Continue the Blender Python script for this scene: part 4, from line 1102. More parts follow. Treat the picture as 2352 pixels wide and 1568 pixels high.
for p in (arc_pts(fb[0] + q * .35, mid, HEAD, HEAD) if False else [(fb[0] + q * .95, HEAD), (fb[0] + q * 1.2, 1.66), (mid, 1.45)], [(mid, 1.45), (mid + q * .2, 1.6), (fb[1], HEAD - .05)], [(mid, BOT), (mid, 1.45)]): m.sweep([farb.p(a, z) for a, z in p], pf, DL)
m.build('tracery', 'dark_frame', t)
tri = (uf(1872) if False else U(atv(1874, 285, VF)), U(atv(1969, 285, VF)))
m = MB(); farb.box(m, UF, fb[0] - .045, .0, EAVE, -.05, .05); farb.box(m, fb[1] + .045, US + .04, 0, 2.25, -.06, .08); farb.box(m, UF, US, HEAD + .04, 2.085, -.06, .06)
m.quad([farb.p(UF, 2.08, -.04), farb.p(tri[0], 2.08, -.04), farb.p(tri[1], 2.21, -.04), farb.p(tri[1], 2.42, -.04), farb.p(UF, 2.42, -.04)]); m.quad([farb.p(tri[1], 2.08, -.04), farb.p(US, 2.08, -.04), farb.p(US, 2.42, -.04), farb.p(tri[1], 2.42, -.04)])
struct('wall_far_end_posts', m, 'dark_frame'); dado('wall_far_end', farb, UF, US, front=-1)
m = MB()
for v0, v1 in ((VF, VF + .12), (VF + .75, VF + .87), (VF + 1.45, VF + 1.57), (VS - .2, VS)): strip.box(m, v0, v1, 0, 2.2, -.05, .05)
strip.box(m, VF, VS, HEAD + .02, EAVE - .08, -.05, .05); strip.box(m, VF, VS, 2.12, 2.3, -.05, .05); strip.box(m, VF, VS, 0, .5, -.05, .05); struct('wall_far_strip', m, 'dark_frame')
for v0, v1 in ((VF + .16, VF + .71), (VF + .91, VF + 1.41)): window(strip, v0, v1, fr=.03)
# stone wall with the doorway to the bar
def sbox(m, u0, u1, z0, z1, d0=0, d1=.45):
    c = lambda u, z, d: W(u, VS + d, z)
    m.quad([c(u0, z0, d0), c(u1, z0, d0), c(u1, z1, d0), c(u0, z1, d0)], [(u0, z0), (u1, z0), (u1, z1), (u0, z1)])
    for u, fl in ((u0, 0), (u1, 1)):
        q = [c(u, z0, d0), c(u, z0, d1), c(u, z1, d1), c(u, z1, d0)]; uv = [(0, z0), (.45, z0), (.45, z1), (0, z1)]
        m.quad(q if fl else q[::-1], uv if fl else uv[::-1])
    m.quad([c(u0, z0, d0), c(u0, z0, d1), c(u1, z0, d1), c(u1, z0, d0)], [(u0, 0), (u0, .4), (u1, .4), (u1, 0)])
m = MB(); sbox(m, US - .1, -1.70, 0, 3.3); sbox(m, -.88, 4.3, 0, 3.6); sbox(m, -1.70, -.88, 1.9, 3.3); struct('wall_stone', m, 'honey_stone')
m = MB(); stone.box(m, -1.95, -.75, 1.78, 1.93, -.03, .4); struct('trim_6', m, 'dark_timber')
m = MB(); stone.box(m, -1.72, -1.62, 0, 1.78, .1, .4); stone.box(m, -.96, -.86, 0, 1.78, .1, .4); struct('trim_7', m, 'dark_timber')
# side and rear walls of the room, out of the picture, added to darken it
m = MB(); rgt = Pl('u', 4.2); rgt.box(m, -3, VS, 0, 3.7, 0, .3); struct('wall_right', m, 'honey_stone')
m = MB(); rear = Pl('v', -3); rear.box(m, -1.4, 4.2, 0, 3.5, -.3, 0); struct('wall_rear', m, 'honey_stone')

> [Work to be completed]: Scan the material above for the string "picture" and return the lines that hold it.

> [Final answer]:
Continue the Blender Python script for this scene: part 4, from line 1102. More parts follow. Treat the picture as 2352 pixels wide and 1568 pixels high.
# side and rear walls of the room, out of the picture, added to darken it